On Wednesday, former Trump spokesperson Taylor Budowich testified before the Florida grand jury and was asked in part about a statement that Trump drafted in early 2022 that said he had given “everything” back after he returned 15 boxes of materials to the National Archives.

The statement was never issued, Budowich is understood to have confirmed. Several aides to Trump were against releasing the statement because they were not confident that the assertion was accurate, a person close to the former president said.

What charges might emanate from the Florida grand jury remains unclear.

But prosecutors would most probably prefer to bring charges in Washington, where the judges at the US district court are more familiar with handling national security cases – though Florida also has a robust national security section – and the jury pool skews more Democratic.

The impaneling of grand juries has to do with where prosecutors believe a crime was committed. And the most straightforward reason for the Florida grand jury is that prosecutors have developed evidence of criminal activity at Mar-a-Lago, which is in the southern district of Florida.

In this investigation, prosecutors considering charges against Trump for retaining national security material may have concluded from the evidence that he was still president when classified documents were moved to Mar-a-Lago, meaning his “unlawful possession” only started in Florida.

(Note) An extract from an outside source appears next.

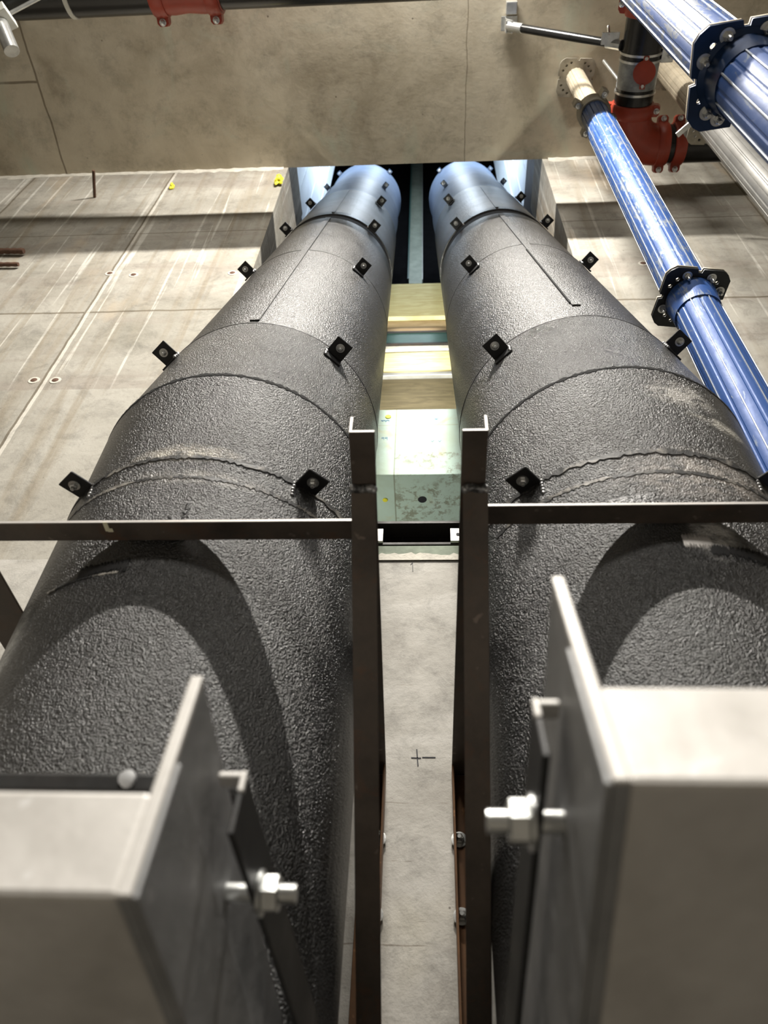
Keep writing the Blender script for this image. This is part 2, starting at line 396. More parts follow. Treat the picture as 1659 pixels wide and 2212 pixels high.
plank(2.12, 3.222, 3.246, 'alu', 'thin grey metal edge strip under the lower yellow plywood board', 'metal strip', 'edge_strip', dz=.008)
plank(2.145, 3.503, 3.534, 'mortar', 'thin white strip under the dark green steel beam', 'strip', 'white_strip', dz=.0)
t = thing('steel_beam', (0, 2.12, 3.54), 'dark green steel beam crossing between the pipes above the lower plywood', 'steel beam')
bm = B(); box(bm, (-.7, 2.14, 3.54), (.6, 2.15, 3.665)); finish('web', bm, M['green_steel'], t, False)
bm = B(); box(bm, (-.7, 2.135, 3.655), (.6, 2.15, 3.668)); finish('flange', bm, M['dark_steel'], t, False)
bm = B(); box(bm, (-.7, 2.135, 3.538), (.6, 2.15, 3.548)); finish('flange', bm, M['dark_steel'], t, False)
plank(2.14, 2.90, 3.218, 'brown_board', 'brown form board with a glossy patch above the pale green concrete', 'board', 'form_board')

t = thing('concrete_beam', (0, 1.56, 1.816), 'pale green concrete beam with rust specks and yellow dots between the pipes', 'concrete beam')
bm = B(); box(bm, (-.64, 1.56, 1.816), (.535, 1.80, 2.16))
body = finish('beam_body', bm, M['green_conc'], t, False, .003)
for (x, y, z, r, nrm) in ((-.1325, 1.5585, 2.118, .0105, 1), (-.137, 1.665, 1.8145, .0085, 0)):
    bm = B()
    lathe(bm, [(0, r), (.001, r * .9)], (x, y, z), (0, -1, 0) if nrm else (0, 0, -1), 14); finish('paint_dot', bm, M['yellow'], t)
bm = B(); lathe(bm, [(0, .014), (.0012, .013)], (-.018, 1.665, 1.8155), (0, 0, -1), 18); finish('bolt_hole', bm, M['ink'], t)
def strokes(segs, plane, mat, w=.0016, parent=None, name='pen_mark'):
    """thin ink lines: each segment in (x, z) on y = plane"""
    bm = B()
    for (x0, z0, x1, z1) in segs:
        d = Vector((x1 - x0, 0, z1 - z0)); L = d.length or 1e-4; d /= L; nrm = Vector((0, -1, 0)); s = d.cross(nrm)
        box(bm, (0, 0, -w / 2), (L, .0006, w / 2), (d, nrm, s), (x0, plane, z0))
    return finish(name, bm, M[mat], parent, False)
def seg99(x, z, h=.013):
    w = h * .55; return [(x, z, x + w, z), (x + w, z, x + w, z - h), (x, z, x, z - h * .45), (x, z - h * .45, x + w, z - h * .45)]
strokes(seg99(-.150, 2.005) + seg99(-.139, 2.005), 1.5598, 'blue_ink', .0014, t, 'pen_number')
strokes([(-.156, 2.098, -.150, 2.092), (-.150, 2.092, -.146, 2.1), (-.146, 2.1, -.14, 2.09), (-.14, 2.09, -.134, 2.1), (-.134, 2.1, -.128, 2.093), (-.156, 2.098, -.128, 2.098)], 1.5598, 'blue_ink', .0014, t, 'pen_scribble')
strokes([(.03, 2.13, .03, 2.085), (.023, 2.1, .037, 2.1), (.023, 2.11, .03, 2.1), (.03, 2.1, .037, 2.11)], 1.5598, 'blue_ink', .001, t, 'pen_arrow')
strokes([(.012, 1.985, .016, 1.978), (.016, 1.978, .021, 1.987), (.035, 1.985, .040, 1.978), (.040, 1.978, .045, 1.988)], 1.5598, 'blue_ink', .0011, t, 'pen_ticks')

# steel channel on the sill
t = thing('steel_channel', (-.03, 1.40, 1.335), 'black steel channel lying across the gap between the pipes at the wall sill', 'steel channel')
bm = B(); box(bm, (-.60, 1.425, 1.335), (.50, 1.435, 1.418)); finish('web', bm, M['dark_steel'], t, False)
bm = B(); box(bm, (-.60, 1.375, 1.410), (.50, 1.435, 1.418)); finish('flange', bm, M['dark_steel'], t, False)
bm = B(); box(bm, (-.60, 1.375, 1.335), (.50, 1.435, 1.342)); finish('flange', bm, M['dark_steel'], t, False)
for x in (-.136, .055):
    bm = B(); box(bm, (x, 1.366, 1.338), (x + .023, 1.374, 1.382))
    p = finish('clip_plate', bm, M['cut'], t, False, .001)
    bm = B(); sx = x + .004 if x < 0 else x + .019
    lathe(bm, [(0, .0048), (.0008, .0048)], (sx, 1.3655, 1.360), (0, -1, 0), 14); finish('slot', bm, M['ink'], p)
bm = B(); box(bm, (-.63, 1.31, 1.201), (.52, 1.55, 1.268))
tag(finish('sill_bearer', bm, M['ledge'], None, False, .003, base=(0, 1.3, 1.2)), 'thin grey green ledge strip on the broken top of the lower wall', 'ledge')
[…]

Similarly, if prosecutors have also developed evidence that Trump knew he had retained national security documents after he left office at Mar-a-Lago, for instance by waving them around or showing people, that could present hurdles to charging Espionage Act violations in Washington.

The venue for an obstruction of justice charge is more difficult to deduce, meanwhile, because the courts have provided little guidance about how it should be applied under section 1519 of the US criminal code, which prosecutors listed on the affidavit for Mar-a-Lago search warrant

Generally, other obstruction statutes hold that the venue depends on where the impeded proceeding was taking place. In the Trump documents investigation, the subpoena last year demanding the return of classified documents was issued in Washington.

The US court of appeals for the DC circuit, however, has ruled in previous cases that the correct venue is where acts of obstruction took place. If prosecutors are considering obstruction charges for Trump’s steps to conceal classified documents after the subpoena, Florida could be the venue.